Voulez-vous vous faire croquer ? Cela vous coûtera vingt ou trente sous, selon votre tête, et pour ce prix-là vous aurez un portrait ressemblant et la satisfaction d’avoir contribué, dans vos moyens, au relèvement du grand art en France en général, et dans la ville de Rouen en particulier.

Il n’y a que deux croqueurs à Rouen, l’un, dont la modestie est tellement forte qu’il ne veut pas se faire connaitre ; l’autre, réputé de la rue aux Chiens à la place du Vieux-Marché : nous avons nommé Rousselin.
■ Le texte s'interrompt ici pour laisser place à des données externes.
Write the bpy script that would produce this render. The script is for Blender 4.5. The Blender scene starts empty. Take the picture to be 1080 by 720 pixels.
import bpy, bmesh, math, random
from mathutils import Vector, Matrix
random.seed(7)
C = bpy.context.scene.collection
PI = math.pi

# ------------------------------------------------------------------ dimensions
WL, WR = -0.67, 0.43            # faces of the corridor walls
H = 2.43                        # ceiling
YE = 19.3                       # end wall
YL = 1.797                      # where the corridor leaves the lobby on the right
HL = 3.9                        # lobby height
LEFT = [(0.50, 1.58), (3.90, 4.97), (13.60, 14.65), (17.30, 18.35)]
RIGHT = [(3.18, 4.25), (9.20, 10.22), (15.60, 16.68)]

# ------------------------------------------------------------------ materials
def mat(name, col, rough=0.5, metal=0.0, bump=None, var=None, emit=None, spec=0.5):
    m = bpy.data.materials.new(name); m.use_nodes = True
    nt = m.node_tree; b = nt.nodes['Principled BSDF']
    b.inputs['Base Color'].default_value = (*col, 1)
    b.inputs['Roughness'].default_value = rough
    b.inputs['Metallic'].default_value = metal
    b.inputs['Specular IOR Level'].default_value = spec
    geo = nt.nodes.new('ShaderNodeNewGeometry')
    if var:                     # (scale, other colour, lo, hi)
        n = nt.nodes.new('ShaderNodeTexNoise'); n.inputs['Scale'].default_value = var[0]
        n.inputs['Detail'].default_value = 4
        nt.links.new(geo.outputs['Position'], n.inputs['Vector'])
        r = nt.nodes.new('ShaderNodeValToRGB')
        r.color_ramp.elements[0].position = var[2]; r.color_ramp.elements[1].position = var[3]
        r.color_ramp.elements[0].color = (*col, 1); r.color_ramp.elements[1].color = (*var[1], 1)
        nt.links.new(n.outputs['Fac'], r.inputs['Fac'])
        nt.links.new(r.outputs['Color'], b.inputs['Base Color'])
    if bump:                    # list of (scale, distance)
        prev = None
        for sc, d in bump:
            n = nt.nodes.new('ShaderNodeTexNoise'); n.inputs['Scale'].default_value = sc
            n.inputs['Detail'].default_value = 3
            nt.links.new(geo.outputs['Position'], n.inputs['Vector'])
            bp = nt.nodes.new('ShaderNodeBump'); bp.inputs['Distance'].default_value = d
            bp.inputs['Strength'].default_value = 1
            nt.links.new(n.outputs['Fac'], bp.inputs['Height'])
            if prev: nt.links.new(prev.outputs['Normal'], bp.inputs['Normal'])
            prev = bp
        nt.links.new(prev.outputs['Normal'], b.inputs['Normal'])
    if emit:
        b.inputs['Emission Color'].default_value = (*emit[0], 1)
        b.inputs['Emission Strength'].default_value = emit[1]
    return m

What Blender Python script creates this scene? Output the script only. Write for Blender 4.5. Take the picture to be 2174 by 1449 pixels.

Contrairement au vieux proverbe qui affirme que les poètes et les autres artistes meurent de faim dans un grenier, Rousselin et son confrère vivent très-bien de leur crayon au rez-de-chaussée.

Le premier se paye même de temps en temps le luxe de se révéler poète dans l’intimité. Rien de Lamartine d’ailleurs, ni même de M. X… le célèbre barde rouennais.

Le croqueur a la spécialité de travailler dans les cafés. Il arrive avec son carton sous le bras, s’attable, fixe un consommateur, et, au bout de cinq minutes, lui propose son portrait, « ressemblance garantie. »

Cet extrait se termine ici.